Last Sunday Bells was big and perfect, and local photog Steve Ryan took my picture on the second wave of a lovely session. I'm six months short of sixty, and I never expected to be riding such beautiful waves passably well, so many years later. Of that I'm thankful and the sun is still shining.

Thankyou and goodnight.


Sunday, June 16, 2013


I must apologise for the past months of not posting much.

The fact is the blog has taken a big back seat to life, good and bad.

Way back when I began the thing the reason was connecting to a family in LA after seeing a memorial to their son, a lad lost while on an Indonesian surf trip, and my acute sense of what they must have been feeling given I had a couple of my own.

It evolved quickly into both a diary of sorts, and an ongoing letter to my Dear Old Dad . After he left us the fire went out a bit, and the other stories, about kids and what they get up to, started to get a bit too personal to share, as one, in particular, started to get up to more than I expected, more than I could bear, and more than I could fairly let the big wide world become privy to.

Is that improving? Perhaps, but I will be trying to be here more often. There are some good things happening.

As I have written earlier, the Reef, our collaboration of film and orchestra, is on a trail to becoming a feature of sports.

That it is taking longer than one would expect is no surprise if you know anything about the machinations of the film world. It is not easy.

My other project, and hopefully my later life career, is as Creative Director of Great Ocean Quarterly. 

This was an idea I've been ruminating on for about three years now. I'd wanted to do something about "living Near The Sea" for quite a awhile, but as a businessman I really do fall short and decided, for this particular bright idea, to find partners.

Happily I found them, in Mark Willett and Jock Serong. We incorporated a couple of weeks back and have begun the build for a launch in November.

Mark is a great business head, a former round the world yacht racer, manic surfer and an old friend. Jock, as editor, brings some heavy writing skills, a planet brain, and again, his connection to the sea is strong.
His first book, Quota, is being released later this year.

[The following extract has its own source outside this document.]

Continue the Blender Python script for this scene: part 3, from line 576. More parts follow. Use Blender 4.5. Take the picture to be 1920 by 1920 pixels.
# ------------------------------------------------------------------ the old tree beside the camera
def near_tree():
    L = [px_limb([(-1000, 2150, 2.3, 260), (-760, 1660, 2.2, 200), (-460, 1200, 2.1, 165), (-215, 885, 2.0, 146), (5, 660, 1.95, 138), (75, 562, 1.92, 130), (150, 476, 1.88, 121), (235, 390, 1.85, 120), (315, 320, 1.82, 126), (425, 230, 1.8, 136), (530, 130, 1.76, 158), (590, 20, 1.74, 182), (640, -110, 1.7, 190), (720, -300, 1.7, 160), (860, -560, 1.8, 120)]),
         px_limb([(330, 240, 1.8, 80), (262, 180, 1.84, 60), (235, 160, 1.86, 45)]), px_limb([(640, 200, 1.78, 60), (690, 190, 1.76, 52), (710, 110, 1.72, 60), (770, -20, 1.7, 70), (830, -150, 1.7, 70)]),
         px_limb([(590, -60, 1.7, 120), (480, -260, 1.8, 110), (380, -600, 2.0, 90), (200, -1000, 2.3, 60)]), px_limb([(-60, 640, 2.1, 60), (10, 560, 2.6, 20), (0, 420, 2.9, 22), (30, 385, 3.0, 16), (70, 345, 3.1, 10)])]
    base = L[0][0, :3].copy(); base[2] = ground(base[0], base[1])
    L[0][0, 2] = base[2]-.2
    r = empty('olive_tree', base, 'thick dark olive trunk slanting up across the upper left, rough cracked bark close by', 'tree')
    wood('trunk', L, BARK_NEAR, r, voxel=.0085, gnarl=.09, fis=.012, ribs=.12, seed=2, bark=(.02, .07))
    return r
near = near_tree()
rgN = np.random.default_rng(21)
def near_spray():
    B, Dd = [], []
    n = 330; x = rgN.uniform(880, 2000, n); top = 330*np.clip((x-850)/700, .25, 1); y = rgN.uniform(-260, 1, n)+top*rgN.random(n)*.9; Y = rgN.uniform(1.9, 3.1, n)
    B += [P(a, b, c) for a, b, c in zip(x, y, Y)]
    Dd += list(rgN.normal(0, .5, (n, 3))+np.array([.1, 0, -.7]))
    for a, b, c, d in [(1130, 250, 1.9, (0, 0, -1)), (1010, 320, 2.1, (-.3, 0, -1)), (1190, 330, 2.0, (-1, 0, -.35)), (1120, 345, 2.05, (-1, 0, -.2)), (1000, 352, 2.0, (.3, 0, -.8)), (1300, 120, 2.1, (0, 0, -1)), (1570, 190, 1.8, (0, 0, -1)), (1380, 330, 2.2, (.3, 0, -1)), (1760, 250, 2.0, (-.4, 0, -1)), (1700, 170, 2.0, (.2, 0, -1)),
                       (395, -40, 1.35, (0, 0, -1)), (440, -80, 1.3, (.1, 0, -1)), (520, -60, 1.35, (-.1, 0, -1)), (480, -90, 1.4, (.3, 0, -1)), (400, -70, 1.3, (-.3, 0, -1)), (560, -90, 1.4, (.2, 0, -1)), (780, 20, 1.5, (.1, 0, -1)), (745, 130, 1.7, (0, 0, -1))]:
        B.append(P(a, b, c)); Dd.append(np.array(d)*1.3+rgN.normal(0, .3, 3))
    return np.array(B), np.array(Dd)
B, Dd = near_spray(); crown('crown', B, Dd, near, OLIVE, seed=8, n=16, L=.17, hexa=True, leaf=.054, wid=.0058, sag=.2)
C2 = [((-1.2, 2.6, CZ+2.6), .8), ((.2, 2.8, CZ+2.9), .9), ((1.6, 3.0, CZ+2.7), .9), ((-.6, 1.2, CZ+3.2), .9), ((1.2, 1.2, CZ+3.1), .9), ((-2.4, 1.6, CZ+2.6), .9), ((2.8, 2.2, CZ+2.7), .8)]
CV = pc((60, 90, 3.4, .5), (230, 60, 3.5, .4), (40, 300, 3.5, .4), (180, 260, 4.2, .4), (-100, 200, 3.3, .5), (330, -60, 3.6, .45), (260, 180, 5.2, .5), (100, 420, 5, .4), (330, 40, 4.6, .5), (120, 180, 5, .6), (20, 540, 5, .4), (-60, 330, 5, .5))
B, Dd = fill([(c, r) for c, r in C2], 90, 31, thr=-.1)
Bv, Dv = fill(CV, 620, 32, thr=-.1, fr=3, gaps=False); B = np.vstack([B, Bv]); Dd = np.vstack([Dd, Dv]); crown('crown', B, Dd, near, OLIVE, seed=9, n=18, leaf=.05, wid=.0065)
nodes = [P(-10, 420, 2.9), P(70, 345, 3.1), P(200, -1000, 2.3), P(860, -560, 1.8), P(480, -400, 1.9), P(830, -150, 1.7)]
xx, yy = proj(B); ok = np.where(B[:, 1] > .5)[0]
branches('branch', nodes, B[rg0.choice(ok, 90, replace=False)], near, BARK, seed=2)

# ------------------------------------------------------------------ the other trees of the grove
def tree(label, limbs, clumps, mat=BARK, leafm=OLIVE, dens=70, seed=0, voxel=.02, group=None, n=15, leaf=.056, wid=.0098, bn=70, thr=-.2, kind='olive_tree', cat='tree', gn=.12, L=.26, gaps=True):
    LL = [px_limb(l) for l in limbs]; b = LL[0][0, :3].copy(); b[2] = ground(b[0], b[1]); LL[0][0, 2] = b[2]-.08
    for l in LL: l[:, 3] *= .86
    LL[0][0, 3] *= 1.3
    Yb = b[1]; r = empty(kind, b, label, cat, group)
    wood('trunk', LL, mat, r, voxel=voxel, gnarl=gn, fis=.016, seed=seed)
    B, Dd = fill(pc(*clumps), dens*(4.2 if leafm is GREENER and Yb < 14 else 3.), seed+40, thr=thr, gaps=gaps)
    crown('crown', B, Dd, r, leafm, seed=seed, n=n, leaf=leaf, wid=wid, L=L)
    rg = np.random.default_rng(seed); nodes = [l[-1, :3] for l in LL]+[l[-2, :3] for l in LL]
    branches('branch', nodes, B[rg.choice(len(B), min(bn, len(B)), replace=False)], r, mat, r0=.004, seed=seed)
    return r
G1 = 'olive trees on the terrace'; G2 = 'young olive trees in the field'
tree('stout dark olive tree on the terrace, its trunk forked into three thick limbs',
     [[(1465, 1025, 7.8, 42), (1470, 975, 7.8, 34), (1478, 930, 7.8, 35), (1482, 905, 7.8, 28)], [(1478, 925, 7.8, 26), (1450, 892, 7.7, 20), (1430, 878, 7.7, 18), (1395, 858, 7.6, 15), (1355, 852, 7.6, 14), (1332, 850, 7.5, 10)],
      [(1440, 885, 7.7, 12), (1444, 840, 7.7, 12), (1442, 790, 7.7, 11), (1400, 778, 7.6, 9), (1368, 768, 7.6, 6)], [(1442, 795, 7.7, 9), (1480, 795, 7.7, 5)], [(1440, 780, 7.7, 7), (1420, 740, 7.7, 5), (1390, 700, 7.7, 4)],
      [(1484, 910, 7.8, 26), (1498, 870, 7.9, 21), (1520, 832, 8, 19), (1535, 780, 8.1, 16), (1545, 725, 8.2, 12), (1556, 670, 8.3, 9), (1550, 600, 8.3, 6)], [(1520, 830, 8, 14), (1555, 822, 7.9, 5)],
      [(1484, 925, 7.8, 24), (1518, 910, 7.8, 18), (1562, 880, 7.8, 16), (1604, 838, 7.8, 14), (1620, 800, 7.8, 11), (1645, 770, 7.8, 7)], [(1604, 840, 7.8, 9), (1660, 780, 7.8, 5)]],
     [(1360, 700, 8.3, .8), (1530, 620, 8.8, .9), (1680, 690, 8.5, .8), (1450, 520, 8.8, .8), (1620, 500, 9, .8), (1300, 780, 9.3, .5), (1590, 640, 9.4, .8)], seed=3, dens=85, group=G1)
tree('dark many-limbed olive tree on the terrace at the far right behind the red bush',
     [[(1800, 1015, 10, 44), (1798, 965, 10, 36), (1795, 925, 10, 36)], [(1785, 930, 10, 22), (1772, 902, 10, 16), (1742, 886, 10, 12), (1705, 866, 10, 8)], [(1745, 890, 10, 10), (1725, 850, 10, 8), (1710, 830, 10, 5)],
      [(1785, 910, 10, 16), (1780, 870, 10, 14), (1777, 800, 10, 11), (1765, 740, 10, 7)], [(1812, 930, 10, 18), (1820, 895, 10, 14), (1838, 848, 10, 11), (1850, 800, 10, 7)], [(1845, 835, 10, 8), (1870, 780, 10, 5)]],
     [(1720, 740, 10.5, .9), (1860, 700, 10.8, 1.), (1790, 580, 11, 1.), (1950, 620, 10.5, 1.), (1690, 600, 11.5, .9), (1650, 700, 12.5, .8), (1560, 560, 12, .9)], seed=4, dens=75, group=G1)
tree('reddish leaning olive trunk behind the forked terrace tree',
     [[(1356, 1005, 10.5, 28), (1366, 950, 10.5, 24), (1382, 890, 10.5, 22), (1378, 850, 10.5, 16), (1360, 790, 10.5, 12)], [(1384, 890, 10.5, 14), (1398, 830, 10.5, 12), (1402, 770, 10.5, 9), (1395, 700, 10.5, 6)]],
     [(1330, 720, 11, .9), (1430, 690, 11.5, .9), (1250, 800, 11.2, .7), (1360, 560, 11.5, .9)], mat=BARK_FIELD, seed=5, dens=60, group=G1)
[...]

The whole idea is a Sea Informed Life. Arts, ideas, very good writing, all connected by proximity, be it emotional or physical, to the sea. We have some great contributors on board with more to come, including a few friends from blogland who have the writing chops to help me fill a brief to myself of having "other coasts' as companions to the area we will feature most, this glorious Great Ocean Coast of Victoria, way down here in Oz.

As we progress I'll keep you posted with enough to make everyone want to subscribe because we are very serious about this, and fully intend to make it fly.

On top of it all the surf has been pumping, though for the past few days the Big Wet has set in, and the Devil Winds too.

The pics following range from last Sunday to yesterday afternoon, with the bad winds in the middle. Enjoy your fill of chill.








Wednesday, May 01, 2013


An amazing run of swell hereabouts over the last week or so. Relentless and perfect at times, with one big raw evening touching big enough for some rather long boards to get a run without seeming silly. 

Bell's when it gets over a certain tipping point becomes rather hard to catch. At a size somewhere around maybe three to four times overhead, the big fat lumps have a habit of going from zero to hero in a very sudden second. An early hook in makes it all the easier, and for a while I wasn't getting it. A six ten and old bones meant a couple of cartwheels down the face, but somehow the old rheumy eye dialled in and I managed four or five giggles before dark by sitting in, and under the lip, letting the fates guide me down.

For the rest of the past week the endless perfection allowed, amidst the crowds, quite a bit of fun.

I also did some filming, albiet not that successfully as I was having camera operator issues, which means, really, that I'm a bit better at directing than shooting, though I am working on it. Jon Frank. Respect.

The shots are from the smaller, more shapely yesterday morning of the larger night before. I do have to say it is not a bad set of reefs to have just up the road.